Depeche Mode - Delta Machine

A modernised summary of every style the band have worked with
Depeche Mode - Delta Machine

After thirty-two years and thirteen albums, no-one would expect or want any major surprises from ‘Delta Machine’, and thirty seconds or so into the dark ambience and scratchy electronic drama of opener ‘Welcome To My World’ it all feels a little too complex, over-produced and clever for comfort.

As the track suddenly lunges unexpectedly upward into a noisy, clammy euphoria, it becomes clear what Depeche Mode are aiming for with these songs. The album neatly acts as a modernised summary of every style the band have worked with, fusing 1981-vintage drum machines, glitchy synth melodies, industrial distortion and dirty guitar riffs, all framed by lyrics laced with the traditional Mode themes of faith, death, insecurity and control.

The freshness comes through in the delivery, which is as loose as electronic music permits, delivered with the bluesy rawness that frontman Dave Gahan wanted from the album.

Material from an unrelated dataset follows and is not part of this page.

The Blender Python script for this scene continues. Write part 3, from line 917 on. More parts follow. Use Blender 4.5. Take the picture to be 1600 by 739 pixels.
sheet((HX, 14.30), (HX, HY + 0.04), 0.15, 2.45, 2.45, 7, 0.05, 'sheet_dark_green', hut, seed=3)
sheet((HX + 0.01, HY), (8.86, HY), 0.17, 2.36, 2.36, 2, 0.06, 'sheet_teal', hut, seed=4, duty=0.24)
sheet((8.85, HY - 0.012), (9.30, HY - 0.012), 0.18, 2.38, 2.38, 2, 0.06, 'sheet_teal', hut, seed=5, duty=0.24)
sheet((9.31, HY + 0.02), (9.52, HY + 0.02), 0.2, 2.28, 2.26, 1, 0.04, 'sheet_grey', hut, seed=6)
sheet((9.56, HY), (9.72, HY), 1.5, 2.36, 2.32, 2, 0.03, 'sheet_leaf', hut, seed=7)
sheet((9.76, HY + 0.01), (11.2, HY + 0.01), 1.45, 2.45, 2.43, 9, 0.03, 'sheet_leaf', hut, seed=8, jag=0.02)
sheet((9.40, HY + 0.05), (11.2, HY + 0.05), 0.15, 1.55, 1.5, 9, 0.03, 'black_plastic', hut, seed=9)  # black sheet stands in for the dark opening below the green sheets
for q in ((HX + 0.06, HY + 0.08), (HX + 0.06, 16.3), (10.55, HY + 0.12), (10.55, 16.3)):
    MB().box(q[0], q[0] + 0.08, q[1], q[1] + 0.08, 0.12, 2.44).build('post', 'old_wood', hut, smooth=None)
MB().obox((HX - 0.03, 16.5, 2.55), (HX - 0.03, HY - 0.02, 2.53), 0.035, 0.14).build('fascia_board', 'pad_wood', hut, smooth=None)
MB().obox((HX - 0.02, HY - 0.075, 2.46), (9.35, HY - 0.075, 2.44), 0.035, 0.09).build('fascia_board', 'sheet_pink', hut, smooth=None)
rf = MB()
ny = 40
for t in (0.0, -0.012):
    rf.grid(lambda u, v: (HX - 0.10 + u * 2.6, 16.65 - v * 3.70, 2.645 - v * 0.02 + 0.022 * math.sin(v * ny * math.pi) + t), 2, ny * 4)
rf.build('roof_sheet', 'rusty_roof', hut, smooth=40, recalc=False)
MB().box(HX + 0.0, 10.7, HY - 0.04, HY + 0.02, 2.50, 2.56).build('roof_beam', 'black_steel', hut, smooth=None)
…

‘My Little Universe’ is the most adventurous track here, starting out with toy instruments and concluding as a purring acid-washed techno hybrid, while ‘Soothe My Soul’ provides an improbable sequel to ‘Personal Jesus’. The outlier is ‘Slow’, an authentic at-the-crossroads howling blues number with a stalking, predatory vocal from Gahan that manages to stray a little too close to a bawdy theatricality at times.

The obligatory Martin Gore ballad finds Depeche Mode’s principal songwriter singing about the appearance of body parts on ‘The Child Inside’, taking the darkness that Depeche Mode have frequently flirted with to a harrowing new level.